Anna Wintour, berüchtigte Chefredakteurin der Vogue, macht aus ihrer Verachtung für die Masse keinen Hehl - das Wort "Blog" darf in ihrer Umgebung angeblich nicht mehr benutzt werden. Kollegin Cathy Horyn von der New York Times betreibt dagegen bereits einen eigenen Blog, in dem sie ihren Lesern einen Blick hinter die Kulissen der glitzernden Modewelt erlaubt. Auch renommierte Verlage haben begonnen sich für die Laienkritiker zu interessieren - der Münchner Burda-Verlag etwa unterstützt inzwischen den Modeblog Les Mads.

Modestadt München?!

"Angefangen hat alles in Schweden. Dort hat jedes Mädchen, das sich für Mode interessiert, einen eigenen Blog", erzählt Lea Rieck. "Irgendwann habe ich gedacht, was die können, kannst du schon lange." Als die 21-Jährige vor einem dreiviertel Jahr begonnen hat regelmäßig über Style und Fashion zu schreiben, konnte man die deutschen Modeblogs noch an einer Hand abzählen. Inzwischen kommen fast jeden Tag neue hinzu. Styleranking.com hat gerade versucht etwas Licht in den Dschungel zu bringen und die 20 wichtigsten Modeblogs in Deutschland gekürt - Lea Loves gehört dazu, auch wenn Lea selbst die Auswahlkriterien für ziemlich unprofessionell hält.

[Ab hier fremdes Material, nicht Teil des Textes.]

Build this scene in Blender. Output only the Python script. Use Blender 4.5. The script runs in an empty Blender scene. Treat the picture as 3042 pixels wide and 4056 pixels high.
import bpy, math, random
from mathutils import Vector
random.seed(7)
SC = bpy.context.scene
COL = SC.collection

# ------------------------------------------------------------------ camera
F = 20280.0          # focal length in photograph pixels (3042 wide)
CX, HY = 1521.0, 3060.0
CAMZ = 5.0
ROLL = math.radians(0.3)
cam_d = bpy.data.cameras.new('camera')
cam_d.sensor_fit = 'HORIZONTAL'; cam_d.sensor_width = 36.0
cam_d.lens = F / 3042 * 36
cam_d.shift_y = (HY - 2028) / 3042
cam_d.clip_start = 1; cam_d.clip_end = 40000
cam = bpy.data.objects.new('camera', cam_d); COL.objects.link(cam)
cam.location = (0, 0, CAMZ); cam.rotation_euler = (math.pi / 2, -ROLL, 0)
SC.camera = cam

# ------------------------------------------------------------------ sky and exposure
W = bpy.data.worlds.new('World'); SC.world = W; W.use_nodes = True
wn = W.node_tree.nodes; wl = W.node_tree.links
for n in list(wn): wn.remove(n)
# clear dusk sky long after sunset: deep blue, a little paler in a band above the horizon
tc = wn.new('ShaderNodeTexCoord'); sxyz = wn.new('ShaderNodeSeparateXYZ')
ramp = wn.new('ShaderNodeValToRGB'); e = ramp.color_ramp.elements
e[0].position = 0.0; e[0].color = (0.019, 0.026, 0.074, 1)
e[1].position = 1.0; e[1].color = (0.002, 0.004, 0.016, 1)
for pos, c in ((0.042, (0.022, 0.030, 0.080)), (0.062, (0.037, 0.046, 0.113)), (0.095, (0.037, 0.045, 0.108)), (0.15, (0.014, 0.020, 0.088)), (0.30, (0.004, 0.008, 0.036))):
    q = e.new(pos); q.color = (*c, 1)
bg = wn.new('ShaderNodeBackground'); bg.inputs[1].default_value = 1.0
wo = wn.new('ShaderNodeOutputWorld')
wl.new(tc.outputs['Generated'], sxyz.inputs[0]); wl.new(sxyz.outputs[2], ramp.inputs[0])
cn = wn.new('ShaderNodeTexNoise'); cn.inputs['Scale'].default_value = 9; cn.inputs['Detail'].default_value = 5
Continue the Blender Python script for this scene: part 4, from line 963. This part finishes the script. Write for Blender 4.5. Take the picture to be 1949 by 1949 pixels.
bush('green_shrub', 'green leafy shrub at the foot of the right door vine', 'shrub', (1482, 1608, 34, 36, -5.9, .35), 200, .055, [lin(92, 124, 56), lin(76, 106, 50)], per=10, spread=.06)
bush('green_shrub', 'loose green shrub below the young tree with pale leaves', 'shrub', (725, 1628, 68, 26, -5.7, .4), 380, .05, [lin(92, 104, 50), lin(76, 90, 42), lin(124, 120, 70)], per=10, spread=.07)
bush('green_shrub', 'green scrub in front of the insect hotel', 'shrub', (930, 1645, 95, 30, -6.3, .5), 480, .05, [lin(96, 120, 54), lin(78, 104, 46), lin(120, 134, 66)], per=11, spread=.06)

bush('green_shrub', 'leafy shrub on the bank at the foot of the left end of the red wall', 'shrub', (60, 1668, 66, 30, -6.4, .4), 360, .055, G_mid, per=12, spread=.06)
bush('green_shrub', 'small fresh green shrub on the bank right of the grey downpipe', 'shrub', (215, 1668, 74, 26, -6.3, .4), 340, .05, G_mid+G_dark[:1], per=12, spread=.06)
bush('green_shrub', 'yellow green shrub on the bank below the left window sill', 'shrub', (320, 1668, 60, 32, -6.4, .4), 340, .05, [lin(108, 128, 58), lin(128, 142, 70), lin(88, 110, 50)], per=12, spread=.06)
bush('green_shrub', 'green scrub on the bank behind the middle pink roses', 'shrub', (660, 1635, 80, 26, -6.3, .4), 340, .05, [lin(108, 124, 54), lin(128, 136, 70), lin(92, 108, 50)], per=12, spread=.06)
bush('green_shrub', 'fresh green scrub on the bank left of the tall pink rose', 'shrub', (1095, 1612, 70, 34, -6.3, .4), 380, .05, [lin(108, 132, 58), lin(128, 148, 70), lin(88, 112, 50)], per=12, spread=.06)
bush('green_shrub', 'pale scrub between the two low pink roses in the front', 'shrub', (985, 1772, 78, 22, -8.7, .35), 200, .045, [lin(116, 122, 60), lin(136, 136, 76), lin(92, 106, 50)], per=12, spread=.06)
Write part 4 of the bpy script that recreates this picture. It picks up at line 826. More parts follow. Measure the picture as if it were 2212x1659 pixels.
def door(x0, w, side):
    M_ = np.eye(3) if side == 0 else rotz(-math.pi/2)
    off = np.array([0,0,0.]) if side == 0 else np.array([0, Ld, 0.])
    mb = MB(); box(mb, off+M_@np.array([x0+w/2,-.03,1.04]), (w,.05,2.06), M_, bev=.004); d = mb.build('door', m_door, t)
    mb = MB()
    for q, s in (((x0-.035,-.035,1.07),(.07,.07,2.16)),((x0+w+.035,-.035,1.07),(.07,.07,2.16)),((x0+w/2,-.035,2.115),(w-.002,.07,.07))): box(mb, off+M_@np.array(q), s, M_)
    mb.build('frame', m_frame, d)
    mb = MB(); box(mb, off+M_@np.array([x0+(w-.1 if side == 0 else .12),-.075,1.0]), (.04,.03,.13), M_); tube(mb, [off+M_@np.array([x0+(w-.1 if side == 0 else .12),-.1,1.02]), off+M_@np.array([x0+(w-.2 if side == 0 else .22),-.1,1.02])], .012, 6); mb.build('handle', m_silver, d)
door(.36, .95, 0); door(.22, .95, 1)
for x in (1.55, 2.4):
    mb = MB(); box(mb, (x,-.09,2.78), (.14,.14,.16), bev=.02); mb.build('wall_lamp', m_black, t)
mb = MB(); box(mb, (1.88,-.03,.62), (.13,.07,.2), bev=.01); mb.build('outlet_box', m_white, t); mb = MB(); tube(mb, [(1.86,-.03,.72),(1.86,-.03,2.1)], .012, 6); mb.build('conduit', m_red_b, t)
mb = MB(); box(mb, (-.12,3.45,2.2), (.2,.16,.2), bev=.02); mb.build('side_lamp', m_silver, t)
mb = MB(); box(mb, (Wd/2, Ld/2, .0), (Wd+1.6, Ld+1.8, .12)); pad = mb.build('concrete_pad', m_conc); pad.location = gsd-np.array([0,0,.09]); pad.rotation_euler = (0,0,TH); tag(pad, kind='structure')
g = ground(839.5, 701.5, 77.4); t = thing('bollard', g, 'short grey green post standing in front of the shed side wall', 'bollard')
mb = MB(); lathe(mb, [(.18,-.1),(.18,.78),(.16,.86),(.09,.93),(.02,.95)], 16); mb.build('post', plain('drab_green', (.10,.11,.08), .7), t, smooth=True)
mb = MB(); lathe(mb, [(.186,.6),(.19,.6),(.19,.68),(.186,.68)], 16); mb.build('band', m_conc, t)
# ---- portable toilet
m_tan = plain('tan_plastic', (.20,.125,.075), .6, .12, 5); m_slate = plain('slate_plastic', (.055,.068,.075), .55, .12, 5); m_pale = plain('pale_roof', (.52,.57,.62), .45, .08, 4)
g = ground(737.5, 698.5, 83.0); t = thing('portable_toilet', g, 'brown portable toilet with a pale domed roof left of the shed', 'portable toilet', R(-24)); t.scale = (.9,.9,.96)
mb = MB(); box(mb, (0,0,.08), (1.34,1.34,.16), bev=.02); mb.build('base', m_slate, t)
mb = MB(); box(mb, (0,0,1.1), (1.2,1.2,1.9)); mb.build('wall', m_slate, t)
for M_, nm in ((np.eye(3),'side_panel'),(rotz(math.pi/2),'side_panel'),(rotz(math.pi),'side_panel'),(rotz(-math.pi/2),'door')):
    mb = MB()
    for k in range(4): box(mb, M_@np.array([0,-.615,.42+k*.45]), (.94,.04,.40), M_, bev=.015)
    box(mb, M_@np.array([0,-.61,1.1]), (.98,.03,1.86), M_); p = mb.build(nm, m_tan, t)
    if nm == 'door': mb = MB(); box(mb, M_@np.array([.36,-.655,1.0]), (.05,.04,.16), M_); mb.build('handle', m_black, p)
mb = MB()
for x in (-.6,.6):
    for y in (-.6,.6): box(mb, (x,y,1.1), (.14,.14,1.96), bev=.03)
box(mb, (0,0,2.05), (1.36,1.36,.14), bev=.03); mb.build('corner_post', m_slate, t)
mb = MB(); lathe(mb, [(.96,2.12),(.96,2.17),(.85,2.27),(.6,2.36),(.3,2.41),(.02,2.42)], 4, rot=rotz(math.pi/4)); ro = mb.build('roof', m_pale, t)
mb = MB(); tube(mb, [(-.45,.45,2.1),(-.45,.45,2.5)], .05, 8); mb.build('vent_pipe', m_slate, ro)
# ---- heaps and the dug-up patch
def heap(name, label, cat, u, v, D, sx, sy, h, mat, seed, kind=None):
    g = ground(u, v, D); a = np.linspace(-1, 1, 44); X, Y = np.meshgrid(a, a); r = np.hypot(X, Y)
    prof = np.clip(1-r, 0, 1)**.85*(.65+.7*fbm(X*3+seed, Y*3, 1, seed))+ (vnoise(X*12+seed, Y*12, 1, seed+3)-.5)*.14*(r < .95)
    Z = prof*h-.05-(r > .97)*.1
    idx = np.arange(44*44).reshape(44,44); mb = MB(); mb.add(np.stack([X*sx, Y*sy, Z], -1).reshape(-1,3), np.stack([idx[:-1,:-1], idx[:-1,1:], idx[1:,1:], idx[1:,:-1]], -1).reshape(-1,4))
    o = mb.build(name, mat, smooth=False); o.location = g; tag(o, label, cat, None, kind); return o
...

Sowieso interessiert Lea das Urteil anderer wenig. Zum Interview kommt sie in knapper, abgeschnittener Jeans und riesiger Herzchensonnenbrille. Immer wieder werde sie wegen ihrer Klamotten schief angeschaut - vor allem in der Maximilianstraße. "Dort bekommt man nur, was das Tussi-Mainstreamherz begehrt", lautet Leas vernichtendes Urteil. Die Kombination Modestadt und München sei eben nach wie vor abenteuerlich. "Hier geht es allen gut, es braucht nicht viel Veränderungen und deshalb ist es schwer etwas Neues und Junges zu machen, weil es dafür kaum ein Publikum gibt." Beim Stichwort Münchner Jungdesigner fällt ihr nur Patrick Mohr ein, der ab und an in der Ersten Liga eine Fashion Party gibt.

Hämmerles Fazit über die Modestadt München fällt etwas positiver aus. "Die Münchner sind nicht schlecht angezogen, nur zu brav", sagt er. Zwar hätte sich die Suche nach dem besonderen Style in der Landeshauptstadt zunächst als echtes Geduldsspiel erwiesen, aber gerade darin sieht der ehemalige Student der Hochschule für Fernsehen und Film (HFF) auch eine Herausforderung. "In Berlin gibt es Millionen Menschen mit coolem Style, München ist dagegen noch nicht beackert worden - da steckt noch viel Potenzial drin."